9/26/12

How Architectural Design Moves Us, Literally


By: Chris Melton

Our third lecture in our Contemporary European Architecture class centered on "Moving Landscapes." This concept has two key points: How the user moves through the landscape, and how the idea of landscape has become mobile through architecture. For my blog post this week, I would like to discuss how architectural design should move the viewer through the project, and thus enhance the experience of the structure, and in turn, the site or landscape as well. Today I would like to explore this concept by analyzing two of Le Corbusier's works, and how they relate to this subject.

Our starting point this week was the architectural concept of the 'promenade,' which, at its core, is a starting point to move through an area. Promenades should lead the viewer to the area beyond through both views and vistas, or lack lackthereof. The first work I would like to discuss in its use of promenade is a particular work of Le Corbusier's. This work, which was an apartment commission for Charles de Beistegui, is a stark style deviation for Corbusier. Beistegui was an avid collector of art of the surrealist movement, and this apartment's design, whether through commission or initial design or a combination thereof, seems to reflect this surrealist movement at times, and perhaps played to the artist within 
Corbusier himself.


Surrealist aspects aside, the Beistegui apartment uses this concept of promenade throughout its structural design. As shown in the board above, the placement of thresholds throughout the apartment tends guide the user into the next area. Corbusier uses this in a few different ways. One example is by juxtaposing large openings next to smaller ones to promote a certain circulation that then creates both public and private spaces. Another example of this is done by his placement of staircases that either promote or demote movement to certain areas. The stylistic, spiral staircase below, pulls the viewer up to the first public rooftop area. This first area is a walled garden with select cut outs that give very specific panorama views of the site and city beyond. These allow the user to experience the specific vista that can only be viewed from that spot. Corbusier also crafted a second rooftop garden that is actually very different from anything else he has ever done. Using a second, separately styled staircase, he promoted a softer movement, that then created a more private space above. This second roof top garden, through both the high walls and furniture elements inside, is very surreal. With baroque furniture, a false fireplace, and a large mirror, this private area seems to be almost out of a surrealist painting itself, and is very quite interesting from this architect.

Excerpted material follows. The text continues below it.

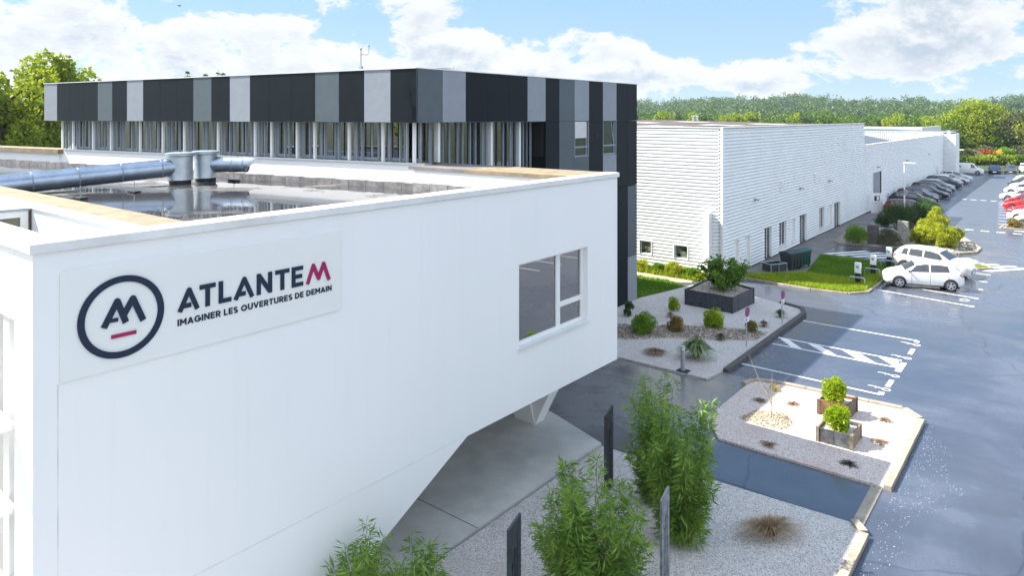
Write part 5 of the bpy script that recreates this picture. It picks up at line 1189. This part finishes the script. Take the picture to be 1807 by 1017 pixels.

While the Beistegui apartment is a very interesting work to analyze, the best example of promenade would be Corbusier's design of Villa Savoye. Corbusier design uses this concept to not only pull the viewer through his structure laterally, but vertically as well. He designed the central stairway and ramp (shown above) to allow unseen light to flood down, and thus pull the user to the rooftop garden above. But, this is only one of his takes on promenade. Corbusier's use of his own five points on architecture in his plan of Savoye also led to the structure of the villa to become a promenade to the site around it. Not only does the design of Savoye pull the user through it, views from the interior leading the user to the next room, or garden (shown below), or etc; but the running windows, free plan below, and roof garden pull the viewer's eyes away from the beautiful structure that surrounds them, and into the site beyond. This, I think, is where Savoye's true beauty lies. The architectural design doesn't ever stop the viewer; instead it creates a rhythm that not only leads the viewer through the structure, but into the landscape beyond. The viewer never stops and focuses on one aspect for too long, as there is always another element yearning for attention, pulling on the senses. 


Through his use of promenade in his designs and his creation of these gathering spaces in the form of roof top gardens, I think that Le Corbusier is a great example for how architecture itself is 'moving landscapes.' The idea that promenade can lead the viewer through the structure, and craft such a specific yearning into the landscape beyond, plants the seed of movement through the landscape into the user's mind. An idea that won't go away until it is sated. The second idea, that landscape is mobile, can be seen in the form of both works' rooftop gardens. These hortos conclusus gardens have not only literally elevated the landscape, but have moved the nodes of the circulation to the roof. This promotes a need to stay, to experience, and to view the area beyond, that previously didn't exist. While Le Corbusier didn't ever physically move landscapes, his use of architecture design certainly changed how his patrons viewed and experienced the landscape of his sites; and through that fact alone, his designs were successful.